President Trump’s plan to place Gaza under American occupation and transfer its two million Palestinian residents has delighted the Israeli right, horrified Palestinians, shocked America’s Arab allies and confounded regional analysts who saw it as unworkable.
For some experts, the idea felt so unlikely — would Mr. Trump really risk American troops in another intractable battle against militant Islamists in the Middle East? — that they wondered if it was simply the opening bid in a new round of negotiations over Gaza’s future.

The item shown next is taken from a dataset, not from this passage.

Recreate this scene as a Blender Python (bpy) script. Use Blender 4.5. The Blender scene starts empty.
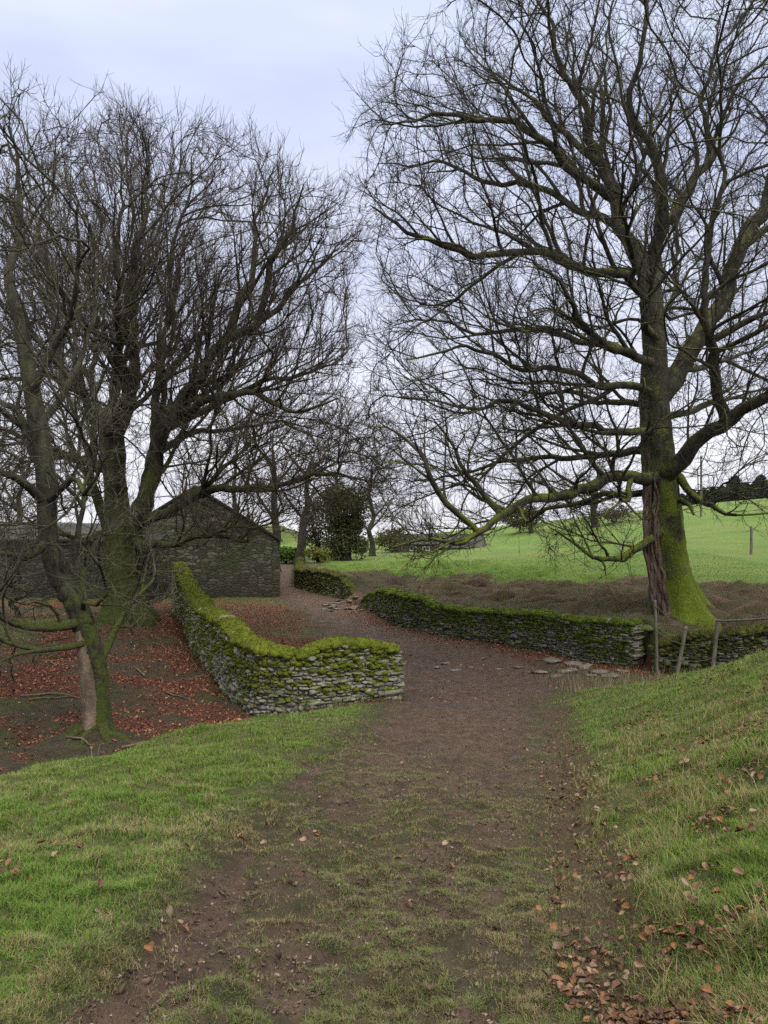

To the Israeli right, Mr. Trump’s plan unraveled decades of unwelcome orthodoxy on the Israeli-Palestinian conflict, raising the possibility of negating the militant threat in Gaza without the need to create a Palestinian state. In particular, settler leaders hailed it as a route by which they might ultimately resettle Gaza with Jewish civilians — a long-held desire.
To Palestinians, the proposal would constitute ethnic cleansing on a more terrifying scale than any displacement they have experienced since 1948, when roughly 800,000 Arabs were expelled or forced to flee during the wars surrounding the creation of the Jewish state.
“Outrageous,” said Prof. Mkhaimar Abusada, a Palestinian political analyst from Gaza who was displaced from his home during the war. “Palestinians would rather live in tents next to their destroyed homes rather than relocate to another place.”
“Very important,” wrote Itamar Ben-Gvir, a far-right Israeli lawmaker and settler leader, in a social media post. “The only solution to Gaza is to encourage the migration of Gazans.”